Single out each line with the word "that" and copy it.

+++

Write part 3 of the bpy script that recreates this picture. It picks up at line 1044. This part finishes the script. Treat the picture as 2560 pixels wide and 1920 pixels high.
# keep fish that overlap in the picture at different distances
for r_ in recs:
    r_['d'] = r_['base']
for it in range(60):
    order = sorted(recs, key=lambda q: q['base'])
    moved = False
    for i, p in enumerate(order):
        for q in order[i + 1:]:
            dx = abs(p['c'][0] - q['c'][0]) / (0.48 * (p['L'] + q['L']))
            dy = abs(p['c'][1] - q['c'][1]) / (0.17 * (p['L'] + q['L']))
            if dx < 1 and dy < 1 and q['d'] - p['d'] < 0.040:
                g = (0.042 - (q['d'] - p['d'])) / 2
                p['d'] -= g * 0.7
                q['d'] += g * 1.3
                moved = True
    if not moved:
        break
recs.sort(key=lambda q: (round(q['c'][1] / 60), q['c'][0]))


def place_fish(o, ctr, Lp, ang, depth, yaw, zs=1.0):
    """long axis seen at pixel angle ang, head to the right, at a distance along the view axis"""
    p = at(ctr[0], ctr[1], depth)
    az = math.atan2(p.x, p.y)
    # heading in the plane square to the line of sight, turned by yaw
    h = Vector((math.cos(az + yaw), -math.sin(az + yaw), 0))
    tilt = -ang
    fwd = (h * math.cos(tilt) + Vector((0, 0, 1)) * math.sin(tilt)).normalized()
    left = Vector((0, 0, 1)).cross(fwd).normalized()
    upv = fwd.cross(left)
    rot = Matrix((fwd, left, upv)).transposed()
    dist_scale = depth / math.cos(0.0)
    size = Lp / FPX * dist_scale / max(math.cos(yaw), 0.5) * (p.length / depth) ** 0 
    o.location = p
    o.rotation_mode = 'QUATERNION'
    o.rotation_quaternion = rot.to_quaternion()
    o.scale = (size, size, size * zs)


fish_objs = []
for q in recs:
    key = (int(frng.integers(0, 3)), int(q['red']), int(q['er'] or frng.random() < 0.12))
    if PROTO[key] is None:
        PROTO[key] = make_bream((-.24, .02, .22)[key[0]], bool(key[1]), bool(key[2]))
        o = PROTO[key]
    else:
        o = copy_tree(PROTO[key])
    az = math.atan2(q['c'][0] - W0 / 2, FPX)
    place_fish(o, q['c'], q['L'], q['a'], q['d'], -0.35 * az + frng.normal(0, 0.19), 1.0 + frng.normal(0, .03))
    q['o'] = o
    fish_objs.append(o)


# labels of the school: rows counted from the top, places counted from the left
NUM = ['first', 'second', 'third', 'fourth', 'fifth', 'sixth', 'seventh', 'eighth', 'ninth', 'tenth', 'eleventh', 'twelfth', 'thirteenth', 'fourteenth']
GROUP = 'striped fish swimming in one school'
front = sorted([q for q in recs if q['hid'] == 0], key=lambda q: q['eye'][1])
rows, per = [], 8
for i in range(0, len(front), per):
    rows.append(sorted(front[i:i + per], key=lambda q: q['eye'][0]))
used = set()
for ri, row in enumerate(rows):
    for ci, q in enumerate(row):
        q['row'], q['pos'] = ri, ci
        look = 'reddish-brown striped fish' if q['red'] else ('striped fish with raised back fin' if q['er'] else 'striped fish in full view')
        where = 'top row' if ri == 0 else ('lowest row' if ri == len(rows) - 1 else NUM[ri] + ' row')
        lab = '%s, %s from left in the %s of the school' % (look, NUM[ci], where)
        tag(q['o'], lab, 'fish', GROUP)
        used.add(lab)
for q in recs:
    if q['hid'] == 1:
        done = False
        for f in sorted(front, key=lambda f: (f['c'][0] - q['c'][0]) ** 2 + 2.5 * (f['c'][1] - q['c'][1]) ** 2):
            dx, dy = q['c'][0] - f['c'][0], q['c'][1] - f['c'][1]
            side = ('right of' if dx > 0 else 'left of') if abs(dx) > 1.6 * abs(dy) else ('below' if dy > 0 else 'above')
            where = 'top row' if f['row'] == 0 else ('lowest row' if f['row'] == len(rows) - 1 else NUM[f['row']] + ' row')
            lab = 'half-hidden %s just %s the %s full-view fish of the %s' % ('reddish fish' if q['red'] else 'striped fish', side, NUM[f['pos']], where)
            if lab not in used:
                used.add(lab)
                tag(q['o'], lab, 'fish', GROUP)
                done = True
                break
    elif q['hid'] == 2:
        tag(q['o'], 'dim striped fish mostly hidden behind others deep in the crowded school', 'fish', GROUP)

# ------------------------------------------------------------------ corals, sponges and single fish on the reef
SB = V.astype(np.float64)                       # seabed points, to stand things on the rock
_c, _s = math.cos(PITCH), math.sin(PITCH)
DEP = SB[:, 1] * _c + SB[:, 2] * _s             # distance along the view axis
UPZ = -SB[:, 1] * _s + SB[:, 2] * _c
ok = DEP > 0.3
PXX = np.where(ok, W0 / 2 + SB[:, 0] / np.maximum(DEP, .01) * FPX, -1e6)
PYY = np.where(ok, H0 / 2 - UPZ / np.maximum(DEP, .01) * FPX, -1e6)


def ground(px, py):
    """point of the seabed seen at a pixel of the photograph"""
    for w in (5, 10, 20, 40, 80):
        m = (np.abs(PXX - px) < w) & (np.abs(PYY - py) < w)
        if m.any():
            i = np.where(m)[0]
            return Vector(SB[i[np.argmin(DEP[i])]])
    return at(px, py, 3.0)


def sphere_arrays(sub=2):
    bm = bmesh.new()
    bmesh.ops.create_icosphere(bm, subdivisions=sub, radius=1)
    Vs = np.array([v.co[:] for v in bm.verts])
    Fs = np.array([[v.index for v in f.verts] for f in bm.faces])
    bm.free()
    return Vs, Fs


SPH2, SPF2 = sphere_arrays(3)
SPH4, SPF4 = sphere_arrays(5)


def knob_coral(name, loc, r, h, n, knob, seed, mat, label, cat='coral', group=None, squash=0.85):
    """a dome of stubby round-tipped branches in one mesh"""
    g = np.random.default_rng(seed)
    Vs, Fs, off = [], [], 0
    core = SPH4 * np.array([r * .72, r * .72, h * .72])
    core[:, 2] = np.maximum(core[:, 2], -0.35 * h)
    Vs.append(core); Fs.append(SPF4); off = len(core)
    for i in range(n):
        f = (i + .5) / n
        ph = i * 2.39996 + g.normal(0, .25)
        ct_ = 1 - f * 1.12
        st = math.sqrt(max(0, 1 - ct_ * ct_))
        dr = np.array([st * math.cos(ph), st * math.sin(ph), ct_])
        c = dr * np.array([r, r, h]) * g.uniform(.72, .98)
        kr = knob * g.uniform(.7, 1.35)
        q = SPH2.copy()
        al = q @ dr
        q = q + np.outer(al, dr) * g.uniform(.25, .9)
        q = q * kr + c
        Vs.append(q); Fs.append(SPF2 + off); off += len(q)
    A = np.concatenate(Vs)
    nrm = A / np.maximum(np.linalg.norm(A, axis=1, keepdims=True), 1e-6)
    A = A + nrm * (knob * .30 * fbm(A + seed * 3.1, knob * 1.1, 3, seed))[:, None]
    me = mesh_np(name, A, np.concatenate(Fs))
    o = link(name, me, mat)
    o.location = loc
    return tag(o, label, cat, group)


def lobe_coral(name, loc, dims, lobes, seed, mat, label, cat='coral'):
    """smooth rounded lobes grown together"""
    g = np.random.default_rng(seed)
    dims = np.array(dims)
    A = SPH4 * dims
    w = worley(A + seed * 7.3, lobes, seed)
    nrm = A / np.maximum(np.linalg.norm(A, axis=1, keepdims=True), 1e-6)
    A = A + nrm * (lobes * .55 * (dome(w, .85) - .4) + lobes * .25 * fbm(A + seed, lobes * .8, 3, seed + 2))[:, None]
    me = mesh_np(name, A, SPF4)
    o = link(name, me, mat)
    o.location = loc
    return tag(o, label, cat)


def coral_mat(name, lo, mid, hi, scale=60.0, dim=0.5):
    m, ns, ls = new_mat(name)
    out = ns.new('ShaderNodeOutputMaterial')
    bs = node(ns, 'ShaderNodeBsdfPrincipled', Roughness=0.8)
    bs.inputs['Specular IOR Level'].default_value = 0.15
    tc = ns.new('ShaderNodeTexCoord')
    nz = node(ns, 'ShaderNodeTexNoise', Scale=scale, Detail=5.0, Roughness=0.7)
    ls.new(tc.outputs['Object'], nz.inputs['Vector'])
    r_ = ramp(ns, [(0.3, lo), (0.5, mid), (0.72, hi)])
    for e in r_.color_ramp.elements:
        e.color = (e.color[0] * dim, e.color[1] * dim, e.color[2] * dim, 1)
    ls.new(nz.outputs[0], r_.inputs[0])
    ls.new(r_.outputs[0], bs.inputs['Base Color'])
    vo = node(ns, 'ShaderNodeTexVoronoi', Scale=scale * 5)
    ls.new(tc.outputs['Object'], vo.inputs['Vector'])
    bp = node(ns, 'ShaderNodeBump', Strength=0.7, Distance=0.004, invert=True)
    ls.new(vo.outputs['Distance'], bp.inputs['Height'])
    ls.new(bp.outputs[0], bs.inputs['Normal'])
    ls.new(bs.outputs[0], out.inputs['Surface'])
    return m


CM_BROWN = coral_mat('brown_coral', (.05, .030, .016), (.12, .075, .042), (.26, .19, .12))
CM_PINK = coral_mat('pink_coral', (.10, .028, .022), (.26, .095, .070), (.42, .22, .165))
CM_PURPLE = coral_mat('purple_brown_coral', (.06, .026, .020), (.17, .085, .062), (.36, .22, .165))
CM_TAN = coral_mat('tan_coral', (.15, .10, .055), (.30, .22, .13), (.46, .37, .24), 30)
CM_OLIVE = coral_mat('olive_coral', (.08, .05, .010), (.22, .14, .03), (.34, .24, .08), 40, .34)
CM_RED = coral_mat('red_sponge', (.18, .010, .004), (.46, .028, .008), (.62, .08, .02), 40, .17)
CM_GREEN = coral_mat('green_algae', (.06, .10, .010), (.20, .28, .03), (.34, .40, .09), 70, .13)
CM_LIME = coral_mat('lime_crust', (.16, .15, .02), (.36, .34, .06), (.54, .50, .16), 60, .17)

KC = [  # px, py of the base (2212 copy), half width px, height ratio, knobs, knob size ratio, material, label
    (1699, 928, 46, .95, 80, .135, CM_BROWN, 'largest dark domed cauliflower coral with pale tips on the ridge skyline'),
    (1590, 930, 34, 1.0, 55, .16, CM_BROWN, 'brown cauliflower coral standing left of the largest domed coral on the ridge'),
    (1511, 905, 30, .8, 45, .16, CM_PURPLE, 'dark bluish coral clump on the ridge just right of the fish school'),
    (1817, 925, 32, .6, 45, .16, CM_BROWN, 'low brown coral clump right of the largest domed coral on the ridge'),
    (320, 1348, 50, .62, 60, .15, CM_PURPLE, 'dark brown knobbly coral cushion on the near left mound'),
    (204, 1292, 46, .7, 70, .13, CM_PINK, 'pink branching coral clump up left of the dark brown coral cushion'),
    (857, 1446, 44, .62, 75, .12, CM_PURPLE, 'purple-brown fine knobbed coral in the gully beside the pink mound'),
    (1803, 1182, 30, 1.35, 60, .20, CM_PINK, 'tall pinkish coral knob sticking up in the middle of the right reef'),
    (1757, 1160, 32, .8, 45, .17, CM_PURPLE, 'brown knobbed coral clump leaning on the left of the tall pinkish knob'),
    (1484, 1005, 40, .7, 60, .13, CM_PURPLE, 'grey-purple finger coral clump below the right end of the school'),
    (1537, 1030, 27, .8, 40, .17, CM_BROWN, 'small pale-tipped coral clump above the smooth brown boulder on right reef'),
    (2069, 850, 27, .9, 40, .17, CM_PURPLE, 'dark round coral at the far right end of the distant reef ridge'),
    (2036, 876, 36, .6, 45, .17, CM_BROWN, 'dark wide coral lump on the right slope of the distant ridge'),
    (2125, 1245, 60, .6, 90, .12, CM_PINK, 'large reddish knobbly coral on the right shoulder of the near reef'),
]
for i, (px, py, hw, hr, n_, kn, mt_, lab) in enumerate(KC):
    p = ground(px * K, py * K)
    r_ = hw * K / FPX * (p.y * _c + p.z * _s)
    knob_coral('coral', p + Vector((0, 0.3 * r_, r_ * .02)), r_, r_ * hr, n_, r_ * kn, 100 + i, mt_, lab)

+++

* Answer to the problem:
Write part 3 of the bpy script that recreates this picture. It picks up at line 1044. This part finishes the script. Treat the picture as 2560 pixels wide and 1920 pixels high.
# keep fish that overlap in the picture at different distances